British jurist Peter Lewis was on March 28 elected new Registrar of the International Criminal Court (ICC). Unlike his three predecessors, he is not an insider, but has solid experience as a Crown prosecutor in England and Wales. He succeeds Herman von Hebel of the Netherlands and will take up his post on April 16, with a mandate for five years.
For the next five years, Peter Lewis will be the key man in the Court’s administration. The 18 ICC judges – of whom six have just been inaugurated – have elected a former British prosecutor to head the Registry. They passed over the favourites: Marc Dubuisson of Belgium, current director of judicial support services in the Registry who has 20 years’ experience in international justice; and French-Senegalese former deputy Registrar Didier Preira, who has 14 years of international experience. This is the first time that an outsider has been chosen for the post. Peter Lewis does not know the inside secrets of international justice. His experience of the ICC is old but pertinent. In 1999, Peter Lewis participated, on behalf of the UK, in the Commission on the Rules of Procedure and Evidence, a kind of Penal Code of the ICC. He also took part in a working group on the rules governing the Office of the Prosecutor. The judges have nevertheless chosen continuity with regard to one point: as in the case of the first three Registrars, they have chosen a European.
Budget of 150 million to be managed
The new Registrar will have to manage an annual budget of some 150 million Euros and an institution with 900 permanent staff. In addition to budget and finances, the Registrar is responsible for all administrative oversight, maintenance of the Court’s new premises, security, communication and outreach (raising awareness), translating and interpreting services, courtroom management, witness protection, administration of lawyers, victims’ representation, the prison, the staff, relations with host country The Netherlands, etc. In addition to these administrative and judicial tasks is a more diplomatic role on States cooperation, notably for the arrest and transfer to The Hague of suspects and bringing witnesses to the Court. Peter Lewis must also convince the States Parties to conclude agreements notably to host protected witnesses on their soil or take ICC convicts in their prisons. He will also have to coordinate with Prosecutor Fatou Bensouda and his boss the ICC President, Canadian-Nigerian judge Chile Eboe-Osuji, who was also recently elected by his colleagues on March 9.
Promise of efficiency
Ever since its first steps in 2002, the Court has set up very bureaucratic procedures and the States Parties (member states) have since 2009 been demanding reforms. Outgoing Registrar Herman von Hebel, who will hand over the keys of the Registry to Peter Lewis on April 16, was elected in 2013 on a platform of ambitious reforms, but their implementation has been costly and the results marginal. On paper, Peter Lewis looks like a reformer, and stresses his previous experience. As head of the Crown prosecution services in the UK, he implemented from 2010 to 2015 budget cuts decided by the government of David Cameron, reducing the budget of the institution by some 120 million British pounds and introducing deep reforms. The number of civil servants was cut from 9,000 to 6,000, without losing efficiency, according to him. The former prosecutor says the Court’s major challenge is to ensure it continues to bring to justice the most serious cases at a cost that States Parties are ready to pay.

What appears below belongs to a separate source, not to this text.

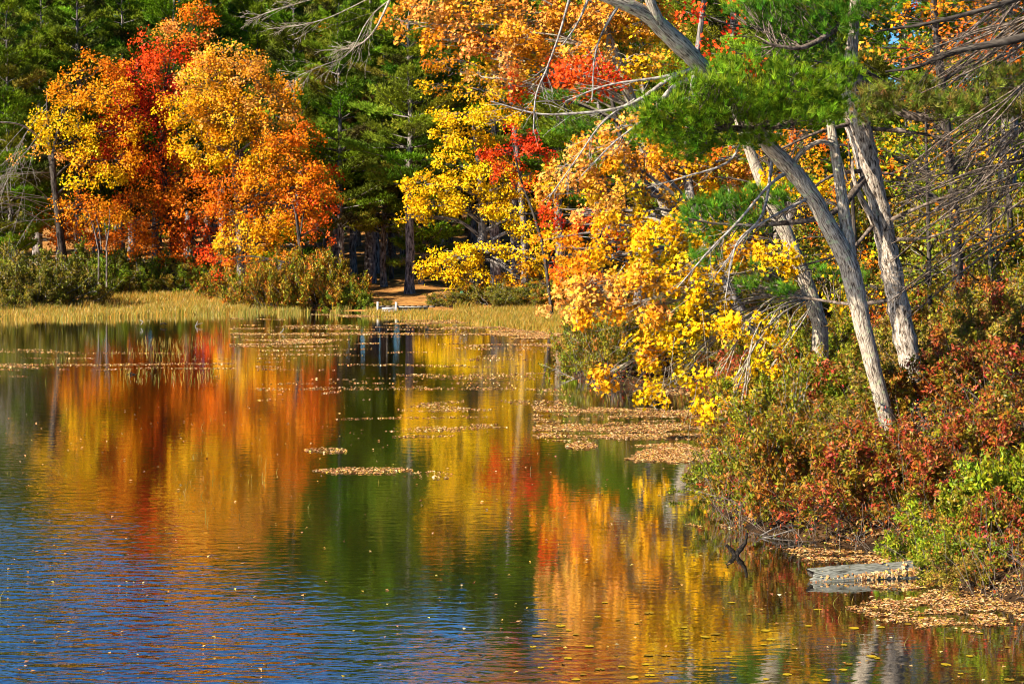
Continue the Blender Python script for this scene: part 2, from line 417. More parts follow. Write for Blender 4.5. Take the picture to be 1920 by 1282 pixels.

The candidates for Registrar must, several months before the election, campaign amongst the ICC States Parties – which formulate an opinion on the expected profile – and before the ICC judges, who are the ones to vote. In the course of the campaign, the candidates are also questioned by the NGO Coalition for the International Criminal Court (CICC) and the International Criminal Court Bar Association (ICCBA) on their future programme. Asked about the challenges, Peter Lewis said the priority was to optimize resources and the efficiency of the Court. Otherwise, he said, there is a real risk that funding by the States Parties will be cut, affecting future efficiency.
It seems that Peter Lewis has studied his future job seriously, identifying the complaints against the Court: bureaucracy, lack of efficiency, governance problems, loss of trust, lack of a common vision, criticisms of its legal assistance and even its website. Asked by the NGO Coalition about the place of victims, Peter Lewis said they represent “an essential element in the Court’s legitimacy”. He says the Registrar must convince States Parties to “make the participation of witnesses a central element in the unique mandate of the Court”.